Si nous ne nous abusons pas, il résulte des faits que nous venons d’accumuler que la race africaine n’est pas incapable d’être civilisée. L’affranchissement de nos esclaves est donc possible ; s’il est possible, c’est un devoir. Il y a toutefois des difficultés à l’accomplissement de cette grande mesure ; nous allons les découvrir, en étudiant l’organisation industrielle de nos colonies.

III. — SITUATION ÉCONOMIQUE DES COLONIES.

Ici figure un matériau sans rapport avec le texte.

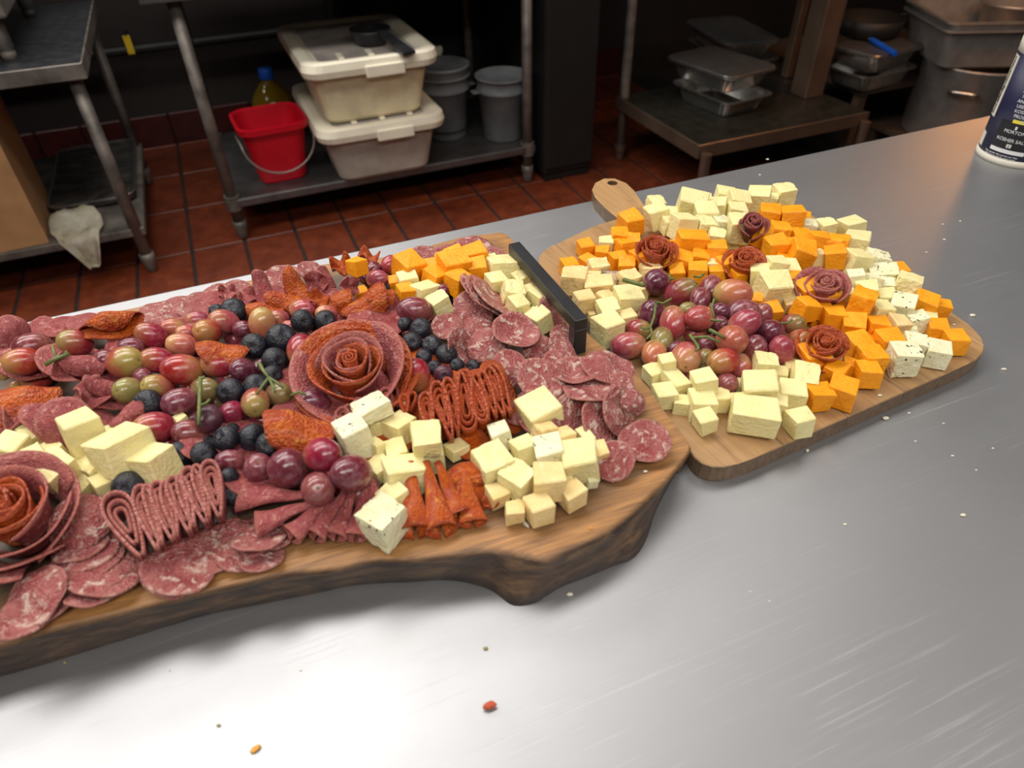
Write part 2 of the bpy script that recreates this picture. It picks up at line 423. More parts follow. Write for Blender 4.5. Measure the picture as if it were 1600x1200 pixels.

Dans l’opinion des hommes d’état qui fondèrent le système colonial des temps modernes, une colonie devait être avant tout un marché privilégié ouvert à l’industrie métropolitaine. Entre les entrepreneurs de colonisation et le pays auquel ils appartenaient, avait lieu un pacte fondé sur un double monopole : d’une part, les colons prenaient l’engagement de demander tous les objets de leur consommation à leur patrie européenne, et d’autre part la métropole s’engageait à ne tirer que de ses propres colonies les denrées que refuse le climat de l’Europe. Colbert exagéra ces principes à l’égard des établissemens français. À lire les règlemens qui interdisent tous rapports commerciaux avec les étrangers, on croirait qu’il s’agit d’une ville en état de blocus : confiscation des vaisseaux étrangers surpris en flagrant délit de commerce ; à ceux qui achèteraient des marchandises prohibées, une forte amende, et pour la récidive trois ans de galères ! Défense est faite aux planteurs d’entreprendre les cultures françaises, et même celles qui répondent aux nécessités premières, comme le vin et les céréales. De toutes les charges qui pesaient sur les transactions, la plus onéreuse, à coup sûr, était cette obligation d’acheter fort cher des rebuts de magasin, de marchandises de fabrication

  1. Telle est l’opinion de M. Schœlcher, qui a consacré presque tout son second volume sur les Colonies étrangères à l’histoire d’Haïti. Les renseignemens curieux rassemblés dans cette œuvre de circonstance font regretter que l’auteur n’en ait pas plus soigné la composition littéraire.